Au Burkina Faso, des filles en quête du travail et victimes de la prostitution
Sœur Xavérine Munkansinga a également pris part à la rencontre au nom de sa congrégation, les sœurs missionnaires de Notre Dame d’Afrique, également engagée dans Thalitha Kum. Elles accompagnent notamment les jeunes filles victimes des réseaux de prostitution, en collaboration avec un centre social protestant. Au Burkina Faso, a témoigné sœur Munkansinga, on rencontre des jeunes filles qui ont quitté leurs villages pour la ville ou qui sont venues d’autres pays comme le Nigeria, et qui sont en quête du travail. Certaines d’entre elles tombent entre les mains de ces trafiquants qui les font travailler dans leurs réseaux de prostitution. Certaines réussissent dénoncer à la police, qui les confie à des associations sociales ou les aide à retourner dans leurs pays ou lieux d’origine.
Ces filles ont besoin d’être écoutées, accompagnées, encouragées
Une fois en contact avec ces filles, les sœurs missionnaires de Notre Dame d’Afrique leur offre l’accompagnement et l’écoute, «car elles ont besoin d’être écoutées». Elles encouragent aussi celles qui sont découragés et ne savent plus quoi faire. Les religieuses les conscientisent aussi pour que, une fois réinsérées dans la vie sociale, elles puissent décourager d’autres filles à tenter la même aventure qu’elles. Auprès des sœurs et dans des centres sociaux, elles apprennent des métiers comme la couture, la restauration, etc., pour pouvoir se créer une activité qui leur permettent de vivre. Les sœurs missionnaires de Notre Dame d’Afrique et les centres sociaux font aussi des plaidoyers auprès des autorités du pays, en faveur de ces filles victimes des trafiquants.

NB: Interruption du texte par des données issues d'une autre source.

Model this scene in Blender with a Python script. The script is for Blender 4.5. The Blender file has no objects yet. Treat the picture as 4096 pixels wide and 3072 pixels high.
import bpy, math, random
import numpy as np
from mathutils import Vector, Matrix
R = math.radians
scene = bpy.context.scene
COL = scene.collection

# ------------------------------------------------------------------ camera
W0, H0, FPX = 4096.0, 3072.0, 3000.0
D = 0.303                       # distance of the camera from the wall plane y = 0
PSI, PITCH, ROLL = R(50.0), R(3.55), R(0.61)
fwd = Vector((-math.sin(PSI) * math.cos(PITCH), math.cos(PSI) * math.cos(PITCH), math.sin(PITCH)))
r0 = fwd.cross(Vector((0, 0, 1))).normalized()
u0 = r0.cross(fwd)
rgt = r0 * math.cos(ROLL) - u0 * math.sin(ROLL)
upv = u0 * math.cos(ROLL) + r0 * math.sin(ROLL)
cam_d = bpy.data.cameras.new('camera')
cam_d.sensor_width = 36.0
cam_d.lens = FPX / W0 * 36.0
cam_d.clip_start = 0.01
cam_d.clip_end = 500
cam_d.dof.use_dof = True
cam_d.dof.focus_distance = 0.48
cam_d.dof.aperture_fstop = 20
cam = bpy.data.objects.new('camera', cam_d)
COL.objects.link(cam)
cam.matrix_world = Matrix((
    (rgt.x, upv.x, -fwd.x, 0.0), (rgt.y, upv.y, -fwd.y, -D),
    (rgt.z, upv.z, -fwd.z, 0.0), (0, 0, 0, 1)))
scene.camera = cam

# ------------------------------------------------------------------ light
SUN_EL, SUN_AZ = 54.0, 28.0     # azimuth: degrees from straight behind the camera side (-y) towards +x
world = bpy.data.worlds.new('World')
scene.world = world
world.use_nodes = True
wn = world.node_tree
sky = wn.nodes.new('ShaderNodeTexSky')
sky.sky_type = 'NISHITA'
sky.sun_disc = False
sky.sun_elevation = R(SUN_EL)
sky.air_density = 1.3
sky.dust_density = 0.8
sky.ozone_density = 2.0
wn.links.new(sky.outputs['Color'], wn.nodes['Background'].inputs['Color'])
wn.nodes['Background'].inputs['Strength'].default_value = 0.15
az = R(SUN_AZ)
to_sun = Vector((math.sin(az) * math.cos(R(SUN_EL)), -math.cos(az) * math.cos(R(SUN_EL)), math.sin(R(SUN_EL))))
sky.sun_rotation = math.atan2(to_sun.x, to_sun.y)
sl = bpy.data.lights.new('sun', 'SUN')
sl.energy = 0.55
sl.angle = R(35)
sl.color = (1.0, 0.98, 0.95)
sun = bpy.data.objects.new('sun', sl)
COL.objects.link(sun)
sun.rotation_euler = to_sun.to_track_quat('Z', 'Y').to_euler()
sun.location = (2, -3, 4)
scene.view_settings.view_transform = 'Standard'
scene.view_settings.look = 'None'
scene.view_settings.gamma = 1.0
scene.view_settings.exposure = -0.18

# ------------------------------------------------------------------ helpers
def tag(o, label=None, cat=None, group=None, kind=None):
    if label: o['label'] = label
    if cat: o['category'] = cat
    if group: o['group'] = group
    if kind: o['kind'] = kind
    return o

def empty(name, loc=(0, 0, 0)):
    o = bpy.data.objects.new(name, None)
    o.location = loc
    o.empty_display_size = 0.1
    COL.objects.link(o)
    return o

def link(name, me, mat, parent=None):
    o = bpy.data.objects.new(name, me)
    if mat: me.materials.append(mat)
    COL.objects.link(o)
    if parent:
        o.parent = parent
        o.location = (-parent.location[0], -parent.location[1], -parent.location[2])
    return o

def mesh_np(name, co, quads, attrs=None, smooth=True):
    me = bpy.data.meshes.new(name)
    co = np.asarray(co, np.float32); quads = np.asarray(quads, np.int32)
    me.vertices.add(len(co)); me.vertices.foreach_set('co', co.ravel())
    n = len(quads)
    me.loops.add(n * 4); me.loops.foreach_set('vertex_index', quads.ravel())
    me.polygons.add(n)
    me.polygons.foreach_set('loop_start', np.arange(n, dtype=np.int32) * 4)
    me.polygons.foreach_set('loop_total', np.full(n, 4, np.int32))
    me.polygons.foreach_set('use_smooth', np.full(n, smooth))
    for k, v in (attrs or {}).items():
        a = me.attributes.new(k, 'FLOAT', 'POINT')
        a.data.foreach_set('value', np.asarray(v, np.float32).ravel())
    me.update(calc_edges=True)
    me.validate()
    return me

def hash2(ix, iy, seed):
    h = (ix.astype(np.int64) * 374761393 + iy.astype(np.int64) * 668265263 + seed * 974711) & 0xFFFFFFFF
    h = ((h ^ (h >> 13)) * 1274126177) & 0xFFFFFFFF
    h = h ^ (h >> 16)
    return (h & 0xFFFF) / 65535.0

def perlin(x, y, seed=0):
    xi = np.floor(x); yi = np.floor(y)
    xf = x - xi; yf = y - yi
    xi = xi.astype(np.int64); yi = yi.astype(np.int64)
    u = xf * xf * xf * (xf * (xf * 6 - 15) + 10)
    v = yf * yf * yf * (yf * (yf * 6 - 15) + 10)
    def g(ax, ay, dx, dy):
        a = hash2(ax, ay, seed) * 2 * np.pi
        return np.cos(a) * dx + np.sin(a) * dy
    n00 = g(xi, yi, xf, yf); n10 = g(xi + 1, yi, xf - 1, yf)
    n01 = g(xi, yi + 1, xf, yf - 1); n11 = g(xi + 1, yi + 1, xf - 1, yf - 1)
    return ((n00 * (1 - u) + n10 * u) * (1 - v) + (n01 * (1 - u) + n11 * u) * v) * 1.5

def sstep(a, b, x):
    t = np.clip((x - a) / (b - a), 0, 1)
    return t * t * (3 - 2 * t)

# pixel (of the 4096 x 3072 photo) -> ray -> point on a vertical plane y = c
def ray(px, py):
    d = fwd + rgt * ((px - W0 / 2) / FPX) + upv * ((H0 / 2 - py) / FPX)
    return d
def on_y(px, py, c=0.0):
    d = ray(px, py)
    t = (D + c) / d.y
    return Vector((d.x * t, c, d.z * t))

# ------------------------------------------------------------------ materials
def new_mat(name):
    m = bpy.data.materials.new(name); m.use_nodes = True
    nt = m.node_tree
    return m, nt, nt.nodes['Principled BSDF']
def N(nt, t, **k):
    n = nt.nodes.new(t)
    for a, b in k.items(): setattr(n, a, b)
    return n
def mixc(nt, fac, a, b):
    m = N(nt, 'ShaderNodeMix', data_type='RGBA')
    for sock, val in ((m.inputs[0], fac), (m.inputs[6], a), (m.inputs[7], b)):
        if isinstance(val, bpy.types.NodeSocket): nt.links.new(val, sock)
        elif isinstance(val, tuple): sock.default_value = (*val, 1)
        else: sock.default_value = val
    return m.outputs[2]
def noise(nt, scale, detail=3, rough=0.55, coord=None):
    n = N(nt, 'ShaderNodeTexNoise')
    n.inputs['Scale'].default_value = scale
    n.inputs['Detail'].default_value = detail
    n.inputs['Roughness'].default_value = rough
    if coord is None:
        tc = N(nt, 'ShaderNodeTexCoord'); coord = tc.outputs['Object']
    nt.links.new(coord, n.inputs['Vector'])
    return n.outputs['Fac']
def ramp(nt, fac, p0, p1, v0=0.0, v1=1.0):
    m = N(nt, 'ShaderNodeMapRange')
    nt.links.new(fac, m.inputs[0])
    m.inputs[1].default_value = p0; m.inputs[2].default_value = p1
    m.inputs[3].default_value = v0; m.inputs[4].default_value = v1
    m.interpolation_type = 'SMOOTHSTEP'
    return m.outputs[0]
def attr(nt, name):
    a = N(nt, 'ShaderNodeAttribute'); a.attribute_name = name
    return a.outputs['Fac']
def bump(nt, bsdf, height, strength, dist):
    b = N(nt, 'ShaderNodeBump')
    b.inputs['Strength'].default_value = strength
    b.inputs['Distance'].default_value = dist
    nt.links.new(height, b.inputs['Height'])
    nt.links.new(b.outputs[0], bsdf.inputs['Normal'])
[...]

Sensibiliser et éradiquer le phénomène de la traite des êtres humains
Pour Samule Paolucci, on ne peut mieux combattre ce phénomène que par la sensibilisation. Il faut à la fois décourager «les consommateurs de la prostitution» et mettre la main sur les organisateurs de ces réseaux. Il appelle les femmes victimes à faire confiance à l’association Pape Jean XXIII, afin qu’elles puissent continuer à dénoncer en justice. La sœur Xavérine Munkansinga appelle les autorités des pays à mieux contrôler les mouvements, surtout des jeunes, qui sont le plus exposés à ce trafic. Elle conseille aux jeunes filles et garçons, de mieux se rassurer d’une bonne situation de la situation avant de tenter l’aventure. Autrement, elle suggère de se débrouiller chez soi, plutôt que d’aller risquer sa vie ailleurs.
La sœur Xavérine Munkansinga a, par ailleurs, souligné le travail de sensibilisation que fait Talitha Kum, à travers sa congrégation, au Burkina Faso. Elles vont dans des écoles ou auprès des jeunes, pour leur faire prendre conscience des réalités et les détourner des illusions d’une vie meilleure ailleurs.
Talitha Kum, réseau qui se défini comme une «initiative internationale contre la traite et l'exploitation des êtres humains, - et encourage la collaboration entre les réseaux organisés aux niveaux national, régional et continental, en soutenant activement les victimes, les survivants et les personnes à risque».